With Iran's expanding regional influence, talks between Moscow and Tehran are likely to shape future of the Middle East.

Russian President Vladimir Putin has arrived in Iran on Wednesday for a trilateral summit, which also includes Azerbaijan.

Economic cooperation was at the top of Putin's agenda, specifically the completion of a rail link along the North-South Transport Corridor that runs through Iran and Azerbaijan and connects Russia to India.

But bilateral talks between Russia and Iran on Syria and regional security issues also took centre stage.

Photos published online showed Putin holding talks with President Hassan Rouhani and the country's Supreme Leader Ayatollah Ali Khamenei. 

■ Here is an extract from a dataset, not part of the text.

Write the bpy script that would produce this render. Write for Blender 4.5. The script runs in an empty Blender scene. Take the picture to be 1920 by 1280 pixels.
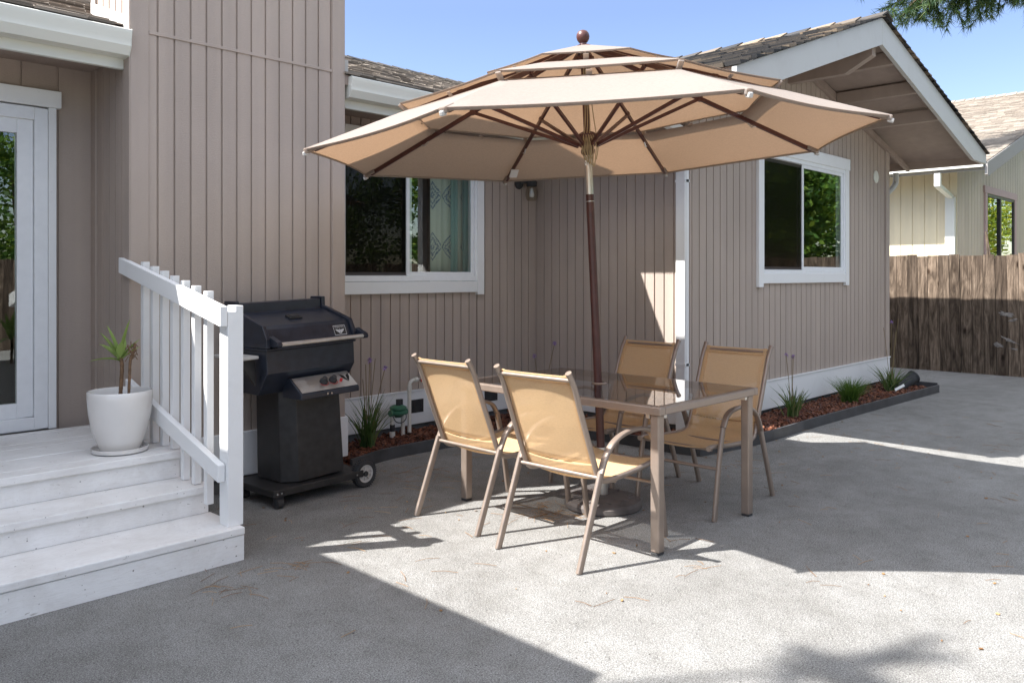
import bpy, bmesh, math, random
from mathutils import Vector, Matrix
R = math.radians
rnd = random.Random(7)
scene = bpy.context.scene
col = scene.collection

# ------------------------------------------------------------------ camera, world, sun, exposure
CAM_H = 1.4
TH = R(44.1545)                       # heading from +X (wall direction) towards +Y
cam_d = bpy.data.cameras.new("camera")
cam = bpy.data.objects.new("camera", cam_d); col.objects.link(cam)
cam.location = (0, 0, CAM_H)
cam.rotation_euler = (R(90), 0, TH - R(90))
cam_d.sensor_width = 36; cam_d.lens = 28.581
cam_d.shift_y = -124.0 / 1920.0       # horizon sits above the middle of the frame
cam_d.clip_start = 0.05; cam_d.clip_end = 600
scene.camera = cam

SUN_EL, SUN_AZ = 50.9, -32.0          # light travels towards azimuth SUN_AZ (from +X)
ldir = Vector((math.cos(R(SUN_AZ)) * math.cos(R(SUN_EL)), math.sin(R(SUN_AZ)) * math.cos(R(SUN_EL)), -math.sin(R(SUN_EL))))
w = bpy.data.worlds.new("World"); scene.world = w; w.use_nodes = True
nt = w.node_tree; nt.nodes.clear()
sky = nt.nodes.new("ShaderNodeTexSky"); sky.sky_type = 'NISHITA'; sky.sun_disc = False
sky.sun_elevation = R(SUN_EL); sky.sun_rotation = math.atan2(-ldir.x, -ldir.y) % (2 * math.pi)
sky.altitude = 50; sky.air_density = 1.0; sky.dust_density = 0.6; sky.ozone_density = 1.0
bg = nt.nodes.new("ShaderNodeBackground"); bg.inputs[1].default_value = 0.15
wo = nt.nodes.new("ShaderNodeOutputWorld")
# upper sky paled and brightened to lift the shade; low band darkened and bluer
geo = nt.nodes.new("ShaderNodeTexCoord"); sxyz = nt.nodes.new("ShaderNodeSeparateXYZ"); nt.links.new(geo.outputs['Generated'], sxyz.inputs[0])
mr = nt.nodes.new("ShaderNodeMapRange"); mr.interpolation_type = 'SMOOTHSTEP'
mr.inputs['From Min'].default_value = 0.30; mr.inputs['From Max'].default_value = 0.62; nt.links.new(sxyz.outputs[2], mr.inputs['Value'])
hi = nt.nodes.new("ShaderNodeHueSaturation"); hi.inputs['Saturation'].default_value = 0.30; hi.inputs['Value'].default_value = 1.45
lo = nt.nodes.new("ShaderNodeHueSaturation"); lo.inputs['Hue'].default_value = 0.515; lo.inputs['Saturation'].default_value = 1.06; lo.inputs['Value'].default_value = 0.57
nt.links.new(sky.outputs[0], hi.inputs['Color']); nt.links.new(sky.outputs[0], lo.inputs['Color'])
smx = nt.nodes.new("ShaderNodeMix"); smx.data_type = 'RGBA'
nt.links.new(mr.outputs[0], smx.inputs[0]); nt.links.new(lo.outputs[0], smx.inputs[6]); nt.links.new(hi.outputs[0], smx.inputs[7])
nt.links.new(smx.outputs[2], bg.inputs[0]); nt.links.new(bg.outputs[0], wo.inputs[0])
sl = bpy.data.lights.new("sun", 'SUN'); sl.energy = 5.0; sl.angle = R(0.53); sl.color = (1.0, 0.972, 0.94)
so = bpy.data.objects.new("sun", sl); col.objects.link(so)
so.location = (-6, 6, 14); so.rotation_euler = ldir.to_track_quat('-Z', 'Y').to_euler()
scene.view_settings.view_transform = 'Standard'; scene.view_settings.look = 'None'
scene.view_settings.exposure = 1.5; scene.view_settings.gamma = 1.0
scene.cycles.max_bounces = 10; scene.cycles.transparent_max_bounces = 16
scene.cycles.use_denoising = True

# ------------------------------------------------------------------ helpers
def tag(o, label=None, cat=None, group=None, kind=None):
    if label: o['label'] = label
    if cat: o['category'] = cat
    if group: o['group'] = group
    if kind: o['kind'] = kind
    return o

def empty(name, loc=(0, 0, 0), rz=0.0, label=None, cat=None, group=None):
    o = bpy.data.objects.new(name, None); col.objects.link(o)
    o.location = loc; o.rotation_euler = (0, 0, rz); o.empty_display_size = 0.1
    return tag(o, label, cat, group)

def V(*a): return Vector(a)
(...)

READ MORE: Iran: No need to extend 2,000km ballistic missile range


On Wednesday, the head of Russia's state-controlled oil giant Rosneft also signed a road map with the National Iranian Oil Company (NIOC) to build joint oil and gas projects worth $30bn.

At any other time, a meeting between leaders of Iran and Russia would be routine diplomacy. However, in a de facto post-ISIL Syria - and Iraq - and with Iran's expanding influence in the region, talks between Moscow and Tehran are likely to shape future events in the region.

"The Russians have now come to realise that if they have a true partner in this part of the world, it is Iran," said Mostafa Khosh Cheshm, a political analyst based in Tehran and the head of the semi-official FARS news agency.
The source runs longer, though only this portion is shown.